Andy Patrizio | April 4, 2013
What does Microsoft have left to gain by being public when the stock is at a standstill?

Should Microsoft go private? Don't dismiss the question, it's a valid one, even if it would be extraordinarily difficult.

The stocks of most of the old guard of the tech industry have been stagnant for years, even though the companies have done reasonably well or even very well in some cases. Yet they get no appreciation from Wall Street and are taken for granted. A recent Seeking Alpha blog asked if Microsoft was good for anything other than its dividend. At this point, they have to ask what they gain by being public.

I'll say it up front so you don't have to: going private would not be easy for any of these companies. Their stocks are heavily diluted and they would need a ton of outside money to buy up enough stock to go private. It would be very, very difficult and I acknowledge that. That doesn't mean it's not worth considering.

You take a company public for a variety of reasons. My very first gig out of college was as a financial reporter.

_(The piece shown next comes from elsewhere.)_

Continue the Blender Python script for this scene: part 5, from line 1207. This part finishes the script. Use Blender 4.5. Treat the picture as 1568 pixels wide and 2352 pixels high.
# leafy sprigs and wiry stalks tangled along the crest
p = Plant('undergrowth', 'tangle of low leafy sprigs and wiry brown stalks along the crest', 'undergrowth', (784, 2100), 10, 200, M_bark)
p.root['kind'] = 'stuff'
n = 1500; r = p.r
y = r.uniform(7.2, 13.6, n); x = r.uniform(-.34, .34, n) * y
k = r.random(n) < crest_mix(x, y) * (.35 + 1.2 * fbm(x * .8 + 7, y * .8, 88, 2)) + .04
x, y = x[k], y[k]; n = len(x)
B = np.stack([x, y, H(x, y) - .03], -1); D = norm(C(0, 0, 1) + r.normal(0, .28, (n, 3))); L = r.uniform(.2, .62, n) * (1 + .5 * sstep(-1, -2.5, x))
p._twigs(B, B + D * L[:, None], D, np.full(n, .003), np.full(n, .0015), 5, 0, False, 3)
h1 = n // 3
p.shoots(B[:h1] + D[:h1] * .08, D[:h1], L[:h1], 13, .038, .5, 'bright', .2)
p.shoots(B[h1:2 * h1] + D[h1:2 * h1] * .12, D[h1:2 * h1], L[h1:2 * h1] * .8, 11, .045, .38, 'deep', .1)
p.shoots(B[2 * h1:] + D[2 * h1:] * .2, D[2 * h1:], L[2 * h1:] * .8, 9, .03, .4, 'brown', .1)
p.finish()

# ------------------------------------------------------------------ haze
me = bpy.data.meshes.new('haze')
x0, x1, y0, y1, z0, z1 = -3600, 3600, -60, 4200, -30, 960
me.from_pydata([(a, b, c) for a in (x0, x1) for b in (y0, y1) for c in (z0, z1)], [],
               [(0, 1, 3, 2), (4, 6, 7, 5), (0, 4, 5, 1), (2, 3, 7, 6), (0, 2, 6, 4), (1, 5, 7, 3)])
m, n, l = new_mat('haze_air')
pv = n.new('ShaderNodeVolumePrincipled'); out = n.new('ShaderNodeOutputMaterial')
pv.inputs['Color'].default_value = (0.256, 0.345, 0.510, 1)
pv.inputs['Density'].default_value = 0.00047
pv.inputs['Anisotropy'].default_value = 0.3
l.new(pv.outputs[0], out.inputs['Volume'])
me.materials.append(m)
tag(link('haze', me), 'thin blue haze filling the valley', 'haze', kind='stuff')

One of the conventional wisdoms I learned back then was you didn't go public because you needed money to survive. Companies that did that were likely a bad investment to begin with. You went public for the big cash infusion and also as a lure for top talent.

Well, that day is over. We all know about the three Microsoft billionaires (Gates, Ballmer, Allen) and thousands of millionaires the company made, but those were early employees. Trust me, no one hired in the last decade became a millionaire on their options.

You go public to have shares to trade for acquisitions. Most of the acquisitions made by Microsoft are actually very small, strategic purchases. Its only big ones have been Skype and aQuantive, and boy was the latter one an utter failure.

You go public to get the attention of institutional investors and build brand equity. Does anyone NOT know what Microsoft is?

On the flipside, though, are the headaches. A public company spends millions of dollars per year on compliance rules, such as the inane Sarbanes-Oxley Act (SOX). SOX has been directly cited as the reason for the drop in initial public offering (IPO) activity in the 2000s while IPOs rose in foreign countries, including hundreds of American firms going public on the London Stock Exchange.

Also, back in 2005, the Committee on Capital Markets Regulation reported going-private transactions made up 25 percent of all public takeovers. In other words, public companies were taken over by private ones, and were subsequently taken off the market. That was double the pre-SOX level and the trend was largely blamed on SOX.